My last roommate wasn’t as bad as most of these, but I did get decent revenge.

Shortly after high school, my roommate and I decided that parents blew so we’d get an apartment. He found us a house. Excellent I thought, the rent was cheaper than most apartments and we don’t have to put up with our neighbors being on the other side of the wall.

He and I both worked at the same place and went to the same college. Though we rarely saw each other. After a while, of course, the relationship grew sour. He had a fetish for police encounters. We were playing paintball near the river where we lived. He thought it a good idea to shoot a police car. Well being that I was better camouflaged, and had some experience hiding (hunting), I found a well covered spot and hung out there, I knew he would run and that would draw the “Fuzz” away from me, I let him go. He got away from them by swimming across a river just down-stream from a sewage treatment plant and hiding in a junkyard. I have no idea how he got away, as he had to keep shooting a junk yard dog to keep it off him. After the police gave up, I searched him out, shot him in the calf muscle from 6 feet away and helped him hobble back home.

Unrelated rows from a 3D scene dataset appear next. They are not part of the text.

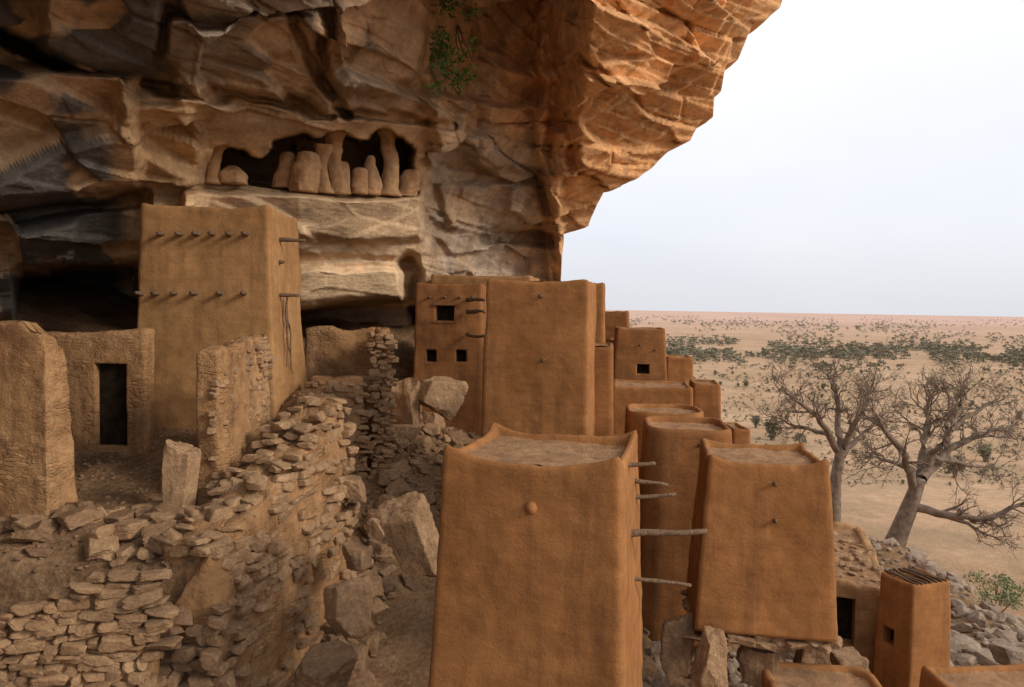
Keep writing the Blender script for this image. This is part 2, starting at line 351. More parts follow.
ca=cl.data.color_attributes.new('col','FLOAT_COLOR','POINT'); ca.data.foreach_set('color',c4.reshape(-1).astype(np.float32))
# ---------------------------------------------------------------- terrain (thin plate spline through surveyed heights)
TP=[tuple(P(*a)) for a in [(960,592,33),(1015,625,30),(1000,672,22),(880,540,38)]]
TP+=[(-3.6,13,-6.5),(-3.4,11,-7.1),(-3.1,15,-6.1),(-2.9,17,-5.1),(-3.2,19,-4.2),(-4.6,13,-6.7),(-6,9,-7),(-9,9,-7),(-7,13,-6),(-9,16,-5),(-3,8,-7.4),(0,8,-7.4),(3,9,-7.5),(6,9,-8),(-2.0,13,-6.9),(-2.3,15,-6.4),(-2.2,17,-5.4),(-2,19,-4.7),(-2,22,-3.8),(-1.5,25,-3.2),(-5,22,-2.6),(-10,20,-2.5),
(1,17,-5.2),(1.5,22,-4.6),(4,20,-5.6),(4,14,-7.0),(5,26,-5.2),(6,35,-7),(3,40,-4),(7.5,17,-8.2),(9,22,-8.6),(9,24,-8.9),(12,28,-11),(8,30,-8.5),(10,14,-8.5),(14,35,-13.5),(21,42,-16.2),(10,50,-15),(25,33,-16.4),(20,20,-13),(30,50,-17),(0,60,-12),(-10,60,-5),(15,60,-17),(30,80,-17),(20,8,-13),(30,10,-17),(0,0,-8),(-10,0,-5),(15,0,-12),(-12,14,-3),(-12,30,0)]
TP=np.array(TP,float)
def U(r2): return .5*r2*np.log(r2+1e-9)
n=len(TP); K=U(((TP[:,None,:2]-TP[None,:,:2])**2).sum(-1))+np.eye(n)*.25; Pm=np.concatenate([np.ones((n,1)),TP[:,:2]],1)
A=np.zeros((n+3,n+3));A[:n,:n]=K;A[:n,n:]=Pm;A[n:,:n]=Pm.T
cf=np.linalg.solve(A,np.concatenate([TP[:,2],np.zeros(3)]))
def zplain(x,y):
    q=np.stack([x/260,y/260,0*x],-1); return -17+fbm(q,3,3)*1.6*ss(90,400,y)+ss(900,3500,y)*5
def H(x,y,det=True):
    x=np.asarray(x,float);y=np.asarray(y,float);x,y=np.broadcast_arrays(x,y);sh=x.shape;xf=x.ravel();yf=y.ravel();o=np.zeros_like(xf)
    near=(xf<45)&(xf>-40)&(yf<85)&(yf>-20)
    xx=xf[near];yy=yf[near];r=cf[n]+cf[n+1]*xx+cf[n+2]*yy
    for i in range(n): r=r+cf[i]*U((xx-TP[i,0])**2+(yy-TP[i,1])**2)
    xlim=np.interp(yy,[11.2,15.3,18],[-4.4,-3.75,-3.9])
    tz=-3.9+.2*(yy-11.3)+ss(-6,-3.7,xx)*(yy-11.3)*.18
    mk_=(1-ss(-.2,.1,xx-xlim))*ss(10.9,11.2,yy)*(1-ss(18.5,20.5,yy)); r=r*(1-mk_)+np.minimum(tz,-2.1)*mk_
    o[:]=zplain(xf,yf); w=ss(24,38,xx)+ss(52,72,yy); w=np.clip(w,0,1)
    r=np.clip(r,-17.3,1.5); o[near]=r*(1-w)+o[near]*w
    q=np.stack([xf,yf,0*xf],-1); sl=ss(-16.8,-14.5,o)
    return (o+sl*(fbm(q*.9,5,14)*.38)).reshape(sh)
def H1_(x,y): return float(H(np.array([x]),np.array([y]))[0])
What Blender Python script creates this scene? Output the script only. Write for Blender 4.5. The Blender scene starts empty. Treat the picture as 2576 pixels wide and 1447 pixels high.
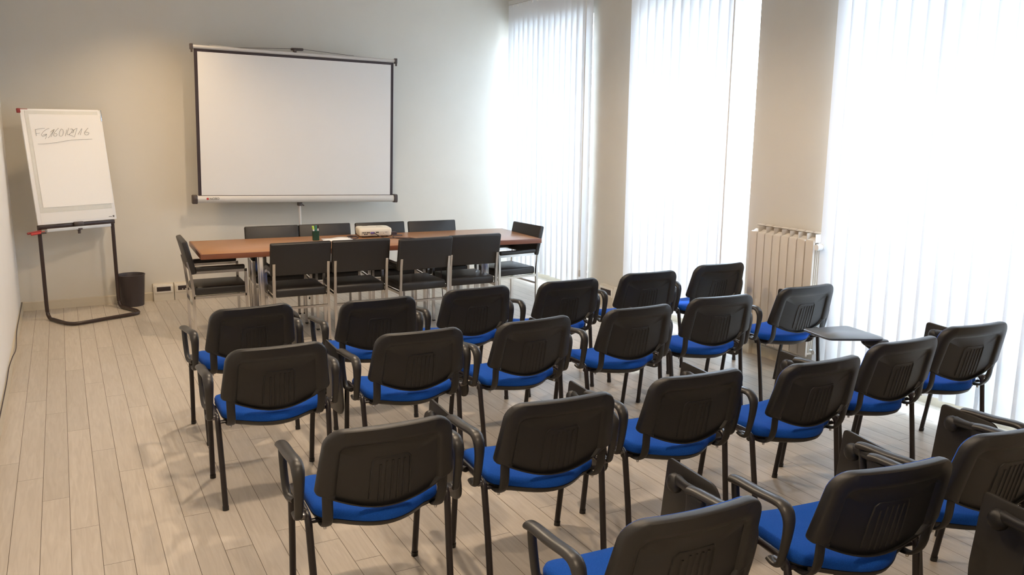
import bpy, bmesh, math, random
from mathutils import Vector, Matrix
random.seed(7)
PI=math.pi
sc=bpy.context.scene
COL=sc.collection
# ------------------------------------------------------------------ materials
def newmat(name):
    m=bpy.data.materials.new(name); m.use_nodes=True
    nt=m.node_tree; return m,nt,nt.nodes['Principled BSDF']
def mat(name,col,rough=.6,metal=0.,noise=0.,nscale=60.,bump=0.,bscale=200.,spec=.5,coat=0.):
    m,nt,b=newmat(name); N=nt.nodes; L=nt.links
    b.inputs['Base Color'].default_value=(*col,1); b.inputs['Roughness'].default_value=rough
    b.inputs['Metallic'].default_value=metal; b.inputs['Specular IOR Level'].default_value=spec
    if coat: b.inputs['Coat Weight'].default_value=coat
    tc=N.new('ShaderNodeTexCoord')
    if noise:
        n=N.new('ShaderNodeTexNoise'); n.inputs['Scale'].default_value=nscale; n.inputs['Detail'].default_value=4
        L.new(tc.outputs['Object'],n.inputs['Vector'])
        mx=N.new('ShaderNodeMix'); mx.data_type='RGBA'
        mx.inputs[6].default_value=(*[c*(1-noise) for c in col],1); mx.inputs[7].default_value=(*[min(1,c*(1+noise)) for c in col],1)
        L.new(n.outputs['Fac'],mx.inputs[0]); L.new(mx.outputs[2],b.inputs['Base Color'])
    if bump:
        n2=N.new('ShaderNodeTexNoise'); n2.inputs['Scale'].default_value=bscale; n2.inputs['Detail'].default_value=3
        L.new(tc.outputs['Object'],n2.inputs['Vector'])
        bp=N.new('ShaderNodeBump'); bp.inputs['Strength'].default_value=bump; bp.inputs['Distance'].default_value=.002
        L.new(n2.outputs['Fac'],bp.inputs['Height']); L.new(bp.outputs['Normal'],b.inputs['Normal'])
    return m
M={}
M['wall_paint']=mat('greige wall paint',(.65,.615,.545),.85,noise=.03,nscale=3,bump=.15,bscale=90,spec=.2)
M['wall_white']=mat('off white wall paint',(.82,.805,.78),.85,noise=.02,nscale=3,bump=.15,bscale=90,spec=.2)
M['ceiling']=mat('matt ceiling paint',(.78,.75,.70),.9,spec=.1)
M['base']=mat('cream baseboard',(.60,.54,.43),.55,noise=.02)
M['whitetrim']=mat('white window frame',(.82,.82,.82),.4)
M['plastic']=mat('black textured plastic',(.0135,.0125,.012),.40,bump=.25,bscale=900,spec=.5)
M['plastic_arm']=mat('black armrest plastic',(.022,.020,.018),.38,spec=.55)
M['tube']=mat('black painted tube',(.014,.010,.011),.3,spec=.5)
M['steel_blk']=mat('dark bare steel bracket',(.16,.15,.15),.3,metal=.8)
M['chrome']=mat('chrome steel',(.62,.60,.58),.18,metal=1.)
M['leather']=mat('black leatherette',(.013,.0115,.011),.42,bump=.2,bscale=500,spec=.5)
M['tablet']=mat('dark grey tablet laminate',(.075,.085,.095),.28)
M['screen']=mat('matte projection fabric',(.72,.71,.69),.8,spec=.1)
M['scr_black']=mat('black screen border',(.03,.018,.022),.6)
M['case']=mat('light grey metal case',(.58,.56,.53),.35,spec=.5)
M['cap']=mat('dark grey plastic cap',(.06,.045,.04),.5)
M['red']=mat('red plastic',(.45,.03,.03),.5)
M['darkred']=mat('dark red marker plastic',(.25,.02,.02),.5)
M['white_enamel']=mat('white board enamel',(.78,.78,.78),.35)
M['paper']=mat('white paper',(.80,.79,.77),.8,spec=.1)
M['paper_under']=mat('grey white paper stack',(.68,.68,.64),.85,noise=.05,nscale=30,spec=.1)
M['ink']=mat('dark grey marker ink',(.10,.10,.10),.7)
M['frame_brown']=mat('dark brown lacquered tube',(.035,.020,.017),.35)
M['tray']=mat('light grey tray',(.55,.58,.62),.35)
M['bin']=mat('dark grey bin plastic',(.045,.035,.036),.45)
M['socket']=mat('cream outlet housing',(.62,.56,.46),.5)
M['socket_lt']=mat('pale outlet frame',(.72,.68,.60),.45)
M['socket_blk']=mat('dark outlet insert',(.03,.02,.022),.4)
M['rad']=mat('cream radiator enamel',(.66,.60,.52),.35,spec=.5)
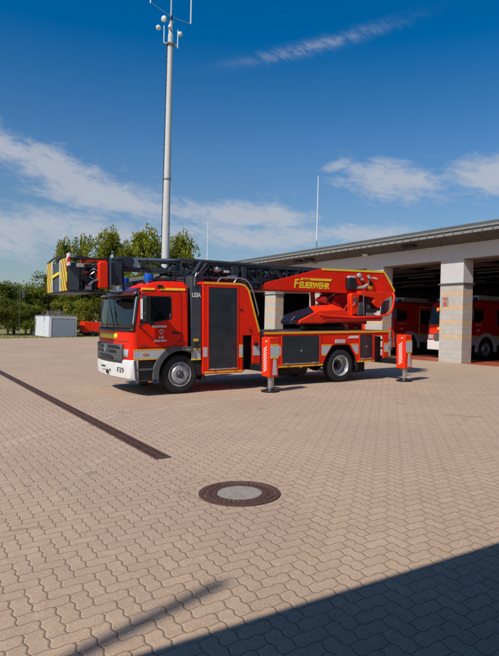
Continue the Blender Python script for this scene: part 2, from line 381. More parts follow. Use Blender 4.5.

1:30 AM on a Saturday night: The police came looking for me (don’t ask) and he let them in the house and he decided it would be fun to let them in and see what they would do to me (again, his affinity for encounters with the authorities). Much to his dismay, and previously unbeknownst to him, the officer that showed up was a personal friend of mine that played in the same hockey league as me. He was disappointed.

He had a tendency to ignore his girlfriend. She was a friend of mine as well as my sister, so she would talk to me instead of his cranky bitch ass. He used to brag on how he got to see her boobs, which I doubt actually ever occurred.

He had a couple of cats. Cats are usually easy to potty train, but when you don’t change their litter, they tend to do as they please, where they please. This occurred frequently on my couch or in the laundry room. After a period of caring for the cats myself, I decided to let them use his piles of dirty clothing for relief. I stopped doing my laundry there as it began to develop a smell something akin to ammonia. I don’t know what chemical reactions occur when urine is cooked in a sunbathed room, but I’m sure you could clean windows or strip paint with it.

Like other roommates, he routinely ate my food, used my dishes and such. He would never clean the microwave that I purchased and kept in my bedroom. I removed it. I didn’t like stale over-cooked cheddar stench in my sleeping quarters.

Vengeance is mine sayeth the roommate. The final straw was when he bought a brand new car. I finally figured it out. No person paying for college and rent can buy a brand new Saturn on $8.50/hr with only a $500 down payment and no savings. I did a little investigating and found that his parents owned the house we were living in. I went directly there, brought a friend, packed my shit up and left. I took all of my dishes, which he had dirtied, along with his. I took the outside and had my friend shoot them from a small clay pigeon thrower and shot skeet with his dishes until he returned home. He said that what I was doing wasn’t very cool. I responded with my shotgun in hand, fully loaded “Good? Bad? I'm the guy with the gun.

The only roommate I have had since, I married. My former roommate is in the business of dating underage girls and stalking the above mention, and now ex-girlfriend when he is in town.